A finalist for the 2011 ACTA Steinberg New Play Award and the Acclaim Award for Outstanding Play World Premiere at Cincinnati
Playhouse in the Park,
Invulnerability is eye-opening, leaping across an impressive array of thought-provoking issues in a single bound. An endearing
David Deblinger reprises his starring role as Siegel (Deblinger originated the part at the Cincinnati Playhouse) in director
Shirley Serotsky’s production. Though his
delivery and emotional impact could use some occasional sharpening,
Deblinger owns the role with
enthusiasm and believability. His supporting cast, anchored by
the almost ever-present Superman himself (an unassuming but
powerful
Tim Getman), wields its own strength. Ensemble member
Brandon McCoy makes a surprisingly significant impression in his few featured scenes; his casually intimate monologues as Siegel’s abandoned
flesh-and-blood son Michael (as opposed to his prized ink-and-pulp offspring) are especially poignant. The young
Noah Chiet gives off similarly moving purity, often outshining his more experienced castmates (not to mention displaying a far more
dedicated commitment to a required accent than some others).

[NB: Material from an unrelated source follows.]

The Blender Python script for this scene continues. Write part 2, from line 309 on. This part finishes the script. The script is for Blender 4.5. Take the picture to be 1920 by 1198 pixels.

Katz’s script volleys from following Siegel’s frustrating personal and professional ups and downs to revealing the plight
of a group of desperate prisoners (Chiet,
Conrad Feininger, and
David Raphaely) at Birkenau concentration
camp. The effect is sometimes compelling—it’s a jarring structural
choice that highlights the
contrast between Superman’s invincibility and Siegel and the
inmates’ fragile humanity. But at other times it feels heavy-handed,
excessive, and choppy, hammering at themes that other aspects
of the production achieve far more gracefully and with less
blatant effort.

With the colorful world of vintage comic books as the
dramatic backdrop, the show’s design team had no shortage of creative
options here, and fortunately they take full advantage. A
paneled wall of screens emulates the frames of Siegel and Shuster’s
comics. Historic photos are projected throughout the
performance. The stage floor is carpeted in bright graphic images of
Superman in his hundreds of forms and evolutions throughout the
decades, hitting just the right balance of camp and weighty
symbolism (the overall production achieves a similar feat).

Invulnerability would be worth seeing for the
jaw-dropping biographical background of Superman and his creators alone
(learning that DC Comics
purchased all rights to the character from Siegel and Schuster
in 1938 for a measly $130, for example). So the fact that this
production features a talented cast and memorable staging along
with such already rich material? It’s a super achievement
all around.

The History of Invulnerability
is at Theater J’s Aaron & Cecile Goldman Theater
through July 8. Running time is two and a half hours with one 15-minute
intermission.
Tickets ($30 to $60) are available through Theater J’s
website
.

Editor’s Note: This review mentions Noah Chiet, whose father, Cliff Chiet, is president of Washingtonian Custom Media. The
writer had no knowledge of this when attending the show or while writing the review.